Orlok doesn’t like zoos. You know who else doesn’t like ’em? Marvin Threebod, that’s who. Now before you say “never heard of him”, read this story because this is an encounter that Judge Dredd will never forget for as long as his memory holds true. Sure, he may one day blank on fighting Cal, crossing the Cursed Earth or murdering the Angel Gang, but he will never, ever forget being shat out of dinosaur’s anus thanks to Threebod.
DATELINE:
September 2103 (1982 2000AD Annual).
WHO’S RESPONSIBLE?:
John Wagner drops Dredd in the shit and Brian Bolland goes bonkers.
WHAT’S IT ALL ABOUT (IN ONE SENTENCE)?:
Disgruntled gobshite Marvin Threebod causes chaos at the Alien Zoo.
WHO’S THAT IN THE HELMET?:
Judge Mitchell helps Dredd arrest Threebod and is on hand for Old Stoneyface’s pessimistic outlook.
ANY LAW LORE?:
Dredd carries a torch. Sadly, it’s not for Judge Mitchell.
CANON FODDER?:
The colour of the knee and elbow pads on the Judge uniforms are wrong.
WHAT THE DROKK?:
Threebod is allowed to purchase a potentially deadly weapon in the form of a large lase cutter and take it through the streets to the zoo. There’s your problem right there.
One of the cits says “God save us” instead of “Grud save us.”

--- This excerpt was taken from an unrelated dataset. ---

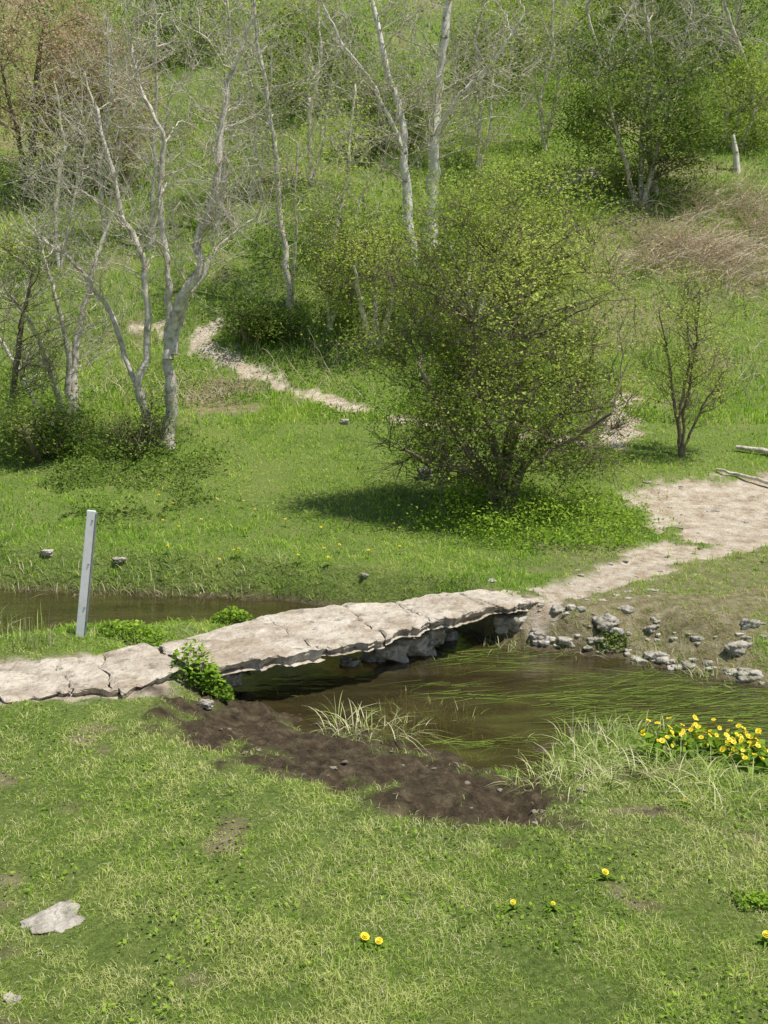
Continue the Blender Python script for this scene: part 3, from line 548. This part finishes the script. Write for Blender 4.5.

If there is a dose of salts involved, does that mean that the Yabba Dabba actually shat out Dredd and Threebod. Is this the first example of scat play in the prog?
WHAT’S THE ART LIKE?:
It’s Bolland and it starts with an iconic first page of a pissed off looking Dredd. He then doubles down and pulls off some quirky looking aliens for Joe and his cohorts to deal with in an imaginative fashion.
HOW MANY LINKS?:
This is a nice one and done and Bolland’s art amply pads out a simple tale to be something grander than it is. Five links.